- EXERCISE DIRECTIONS
Give the data again exactly as written, skipping any pictures.

- INFORMATION SHOWN
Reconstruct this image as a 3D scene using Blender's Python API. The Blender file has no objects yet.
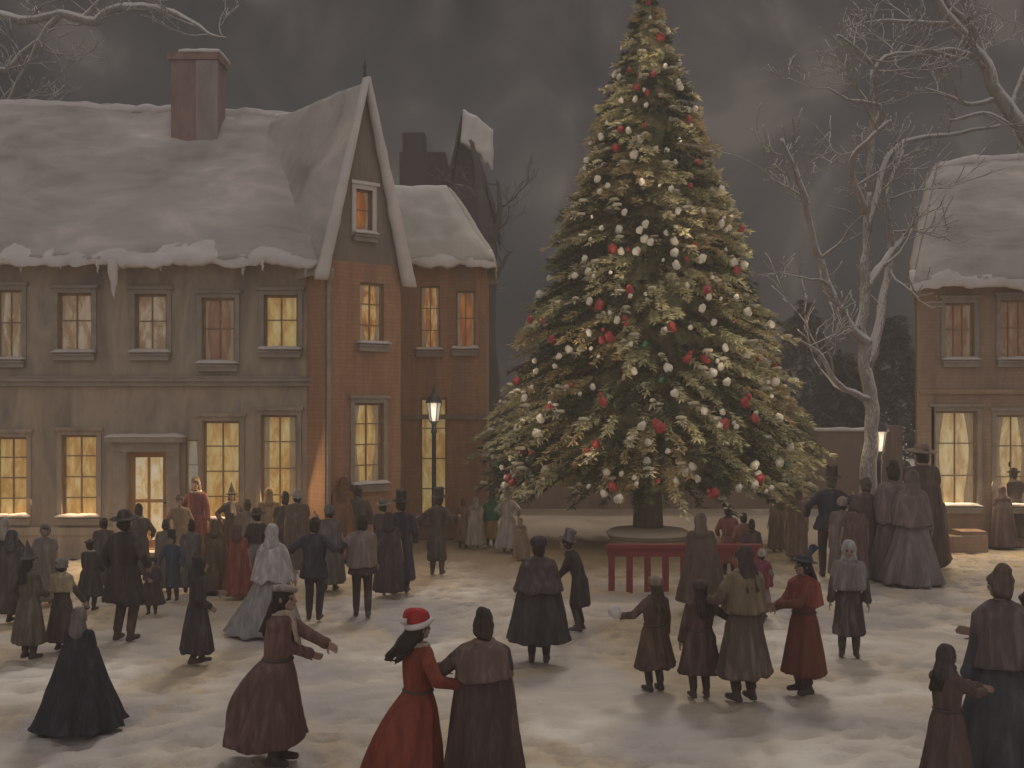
import bpy, math, random
from mathutils import Vector, Matrix, noise
R = math.radians
random.seed(7)
S = bpy.context.scene
COL = S.collection
F, CH, HY = 1100.0, 3.33, 406.0      # focal in pixels, eye height, horizon row

def at(px, py, Y):                    # pixel + depth -> point
    return Vector(((px-512)/F*Y, Y, CH+(HY-py)/F*Y))
def foot(px, yf):
    Y = F*CH/(yf-HY)
    return Vector(((px-512)/F*Y, Y, 0))

# ---------------------------------------------------------------- materials
MATS = {}
def _n(nt, t, **k):
    n = nt.nodes.new(t)
    for a, v in k.items(): setattr(n, a, v)
    return n
def mat(name, cols, scale=(6,6,1.2), rough=.85, bump=.25, detail=6, nscale=1.0, snow=0, emit=None, spec=.2, wave=False):
    """streaky procedural surface: cols = list of colours mixed by stretched noise"""
    if name in MATS: return MATS[name]
    m = bpy.data.materials.new(name); m.use_nodes = True
    nt = m.node_tree; L = nt.links
    b = nt.nodes['Principled BSDF']
    tc = _n(nt, 'ShaderNodeTexCoord'); mp = _n(nt, 'ShaderNodeMapping'); mp.inputs['Scale'].default_value = scale
    oi = _n(nt, 'ShaderNodeObjectInfo')
    add = _n(nt, 'ShaderNodeVectorMath', operation='ADD')
    mul = _n(nt, 'ShaderNodeMath', operation='MULTIPLY'); mul.inputs[1].default_value = 37.0
    L.new(oi.outputs['Random'], mul.inputs[0])
    L.new(tc.outputs['Object'], add.inputs[0]); L.new(mul.outputs[0], add.inputs[1])
    L.new(add.outputs[0], mp.inputs[0])
    n1 = _n(nt, 'ShaderNodeTexNoise'); n1.inputs['Scale'].default_value = nscale; n1.inputs['Detail'].default_value = detail
    n1.inputs['Roughness'].default_value = .62; n1.inputs['Distortion'].default_value = .5
    L.new(mp.outputs[0], n1.inputs['Vector'])
    cr = _n(nt, 'ShaderNodeValToRGB'); e = cr.color_ramp.elements
    k = len(cols)
    if k == 1: cols = [tuple(c*.8 for c in cols[0]), tuple(min(1, c*1.25) for c in cols[0])]; k = 2
    e[0].position = .3; e[1].position = .7
    for i in range(k-2): e.new(.3+.4*(i+1)/(k-1))
    for i, c in enumerate(cols): cr.color_ramp.elements[i].color = (*c, 1)
    L.new(n1.outputs['Fac'], cr.inputs[0])
    out = cr.outputs[0]
    n2 = _n(nt, 'ShaderNodeTexNoise'); n2.inputs['Scale'].default_value = nscale*7; n2.inputs['Detail'].default_value = 4
    L.new(mp.outputs[0], n2.inputs['Vector'])
    bp = _n(nt, 'ShaderNodeBump'); bp.inputs['Strength'].default_value = bump; bp.inputs['Distance'].default_value = .03
    sm = _n(nt, 'ShaderNodeMath', operation='ADD')
    L.new(n1.outputs['Fac'], sm.inputs[0]); L.new(n2.outputs['Fac'], sm.inputs[1])
    L.new(sm.outputs[0], bp.inputs['Height']); L.new(bp.outputs[0], b.inputs['Normal'])
    if snow:                                     # snow settled where the surface faces up
        g = _n(nt, 'ShaderNodeNewGeometry'); sx = _n(nt, 'ShaderNodeSeparateXYZ'); L.new(g.outputs['Normal'], sx.inputs[0])
        mr = _n(nt, 'ShaderNodeMapRange'); mr.inputs[1].default_value = .75-snow; mr.inputs[2].default_value = 1.0-snow
        ad = _n(nt, 'ShaderNodeMath', operation='ADD'); sb = _n(nt, 'ShaderNodeMath', operation='SUBTRACT'); sb.inputs[1].default_value = .5
        L.new(n2.outputs['Fac'], sb.inputs[0]); L.new(sx.outputs['Z'], ad.inputs[0]); L.new(sb.outputs[0], ad.inputs[1]); L.new(ad.outputs[0], mr.inputs[0])
        mx = _n(nt, 'ShaderNodeMix', data_type='RGBA'); L.new(mr.outputs[0], mx.inputs[0]); L.new(out, mx.inputs[6]); mx.inputs[7].default_value = (.62,.6,.59,1)
        out = mx.outputs[2]
    L.new(out, b.inputs['Base Color'])
    b.inputs['Roughness'].default_value = rough
    b.inputs['Specular IOR Level'].default_value = spec
    if emit:
        L.new(out, b.inputs['Emission Color']); b.inputs['Emission Strength'].default_value = emit
    MATS[name] = m
    return m
_cc = {}
def cloth(c, c2=None, k=None):
    """wool with long vertical streaks"""
    key = (c, c2)
    if key not in _cc:
        hi = c2 or tuple(min(1, x*1.55+.015) for x in c)
        lo = tuple(x*.72 for x in c)
        _cc[key] = mat('cloth_%d' % len(_cc), [lo, c, hi], scale=(9,9,1.1), rough=.92, bump=.5, nscale=1.3, spec=.1)
    return _cc[key]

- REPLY
Reconstruct this image as a 3D scene using Blender's Python API. The Blender file has no objects yet.
import bpy, math, random
from mathutils import Vector, Matrix, noise
R = math.radians
random.seed(7)
S = bpy.context.scene
COL = S.collection
F, CH, HY = 1100.0, 3.33, 406.0      # focal in pixels, eye height, horizon row

def at(px, py, Y):                    # pixel + depth -> point
    return Vector(((px-512)/F*Y, Y, CH+(HY-py)/F*Y))
def foot(px, yf):
    Y = F*CH/(yf-HY)
    return Vector(((px-512)/F*Y, Y, 0))

# ---------------------------------------------------------------- materials
MATS = {}
def _n(nt, t, **k):
    n = nt.nodes.new(t)
    for a, v in k.items(): setattr(n, a, v)
    return n
def mat(name, cols, scale=(6,6,1.2), rough=.85, bump=.25, detail=6, nscale=1.0, snow=0, emit=None, spec=.2, wave=False):
    """streaky procedural surface: cols = list of colours mixed by stretched noise"""
    if name in MATS: return MATS[name]
    m = bpy.data.materials.new(name); m.use_nodes = True
    nt = m.node_tree; L = nt.links
    b = nt.nodes['Principled BSDF']
    tc = _n(nt, 'ShaderNodeTexCoord'); mp = _n(nt, 'ShaderNodeMapping'); mp.inputs['Scale'].default_value = scale
    oi = _n(nt, 'ShaderNodeObjectInfo')
    add = _n(nt, 'ShaderNodeVectorMath', operation='ADD')
    mul = _n(nt, 'ShaderNodeMath', operation='MULTIPLY'); mul.inputs[1].default_value = 37.0
    L.new(oi.outputs['Random'], mul.inputs[0])
    L.new(tc.outputs['Object'], add.inputs[0]); L.new(mul.outputs[0], add.inputs[1])
    L.new(add.outputs[0], mp.inputs[0])
    n1 = _n(nt, 'ShaderNodeTexNoise'); n1.inputs['Scale'].default_value = nscale; n1.inputs['Detail'].default_value = detail
    n1.inputs['Roughness'].default_value = .62; n1.inputs['Distortion'].default_value = .5
    L.new(mp.outputs[0], n1.inputs['Vector'])
    cr = _n(nt, 'ShaderNodeValToRGB'); e = cr.color_ramp.elements
    k = len(cols)
    if k == 1: cols = [tuple(c*.8 for c in cols[0]), tuple(min(1, c*1.25) for c in cols[0])]; k = 2
    e[0].position = .3; e[1].position = .7
    for i in range(k-2): e.new(.3+.4*(i+1)/(k-1))
    for i, c in enumerate(cols): cr.color_ramp.elements[i].color = (*c, 1)
    L.new(n1.outputs['Fac'], cr.inputs[0])
    out = cr.outputs[0]
    n2 = _n(nt, 'ShaderNodeTexNoise'); n2.inputs['Scale'].default_value = nscale*7; n2.inputs['Detail'].default_value = 4
    L.new(mp.outputs[0], n2.inputs['Vector'])
    bp = _n(nt, 'ShaderNodeBump'); bp.inputs['Strength'].default_value = bump; bp.inputs['Distance'].default_value = .03
    sm = _n(nt, 'ShaderNodeMath', operation='ADD')
    L.new(n1.outputs['Fac'], sm.inputs[0]); L.new(n2.outputs['Fac'], sm.inputs[1])
    L.new(sm.outputs[0], bp.inputs['Height']); L.new(bp.outputs[0], b.inputs['Normal'])
    if snow:                                     # snow settled where the surface faces up
        g = _n(nt, 'ShaderNodeNewGeometry'); sx = _n(nt, 'ShaderNodeSeparateXYZ'); L.new(g.outputs['Normal'], sx.inputs[0])
        mr = _n(nt, 'ShaderNodeMapRange'); mr.inputs[1].default_value = .75-snow; mr.inputs[2].default_value = 1.0-snow
        ad = _n(nt, 'ShaderNodeMath', operation='ADD'); sb = _n(nt, 'ShaderNodeMath', operation='SUBTRACT'); sb.inputs[1].default_value = .5
        L.new(n2.outputs['Fac'], sb.inputs[0]); L.new(sx.outputs['Z'], ad.inputs[0]); L.new(sb.outputs[0], ad.inputs[1]); L.new(ad.outputs[0], mr.inputs[0])
        mx = _n(nt, 'ShaderNodeMix', data_type='RGBA'); L.new(mr.outputs[0], mx.inputs[0]); L.new(out, mx.inputs[6]); mx.inputs[7].default_value = (.62,.6,.59,1)
        out = mx.outputs[2]
    L.new(out, b.inputs['Base Color'])
    b.inputs['Roughness'].default_value = rough
    b.inputs['Specular IOR Level'].default_value = spec
    if emit:
        L.new(out, b.inputs['Emission Color']); b.inputs['Emission Strength'].default_value = emit
    MATS[name] = m
    return m
_cc = {}
def cloth(c, c2=None, k=None):
    """wool with long vertical streaks"""
    key = (c, c2)
    if key not in _cc:
        hi = c2 or tuple(min(1, x*1.55+.015) for x in c)
        lo = tuple(x*.72 for x in c)
        _cc[key] = mat('cloth_%d' % len(_cc), [lo, c, hi], scale=(9,9,1.1), rough=.92, bump=.5, nscale=1.3, spec=.1)
    return _cc[key]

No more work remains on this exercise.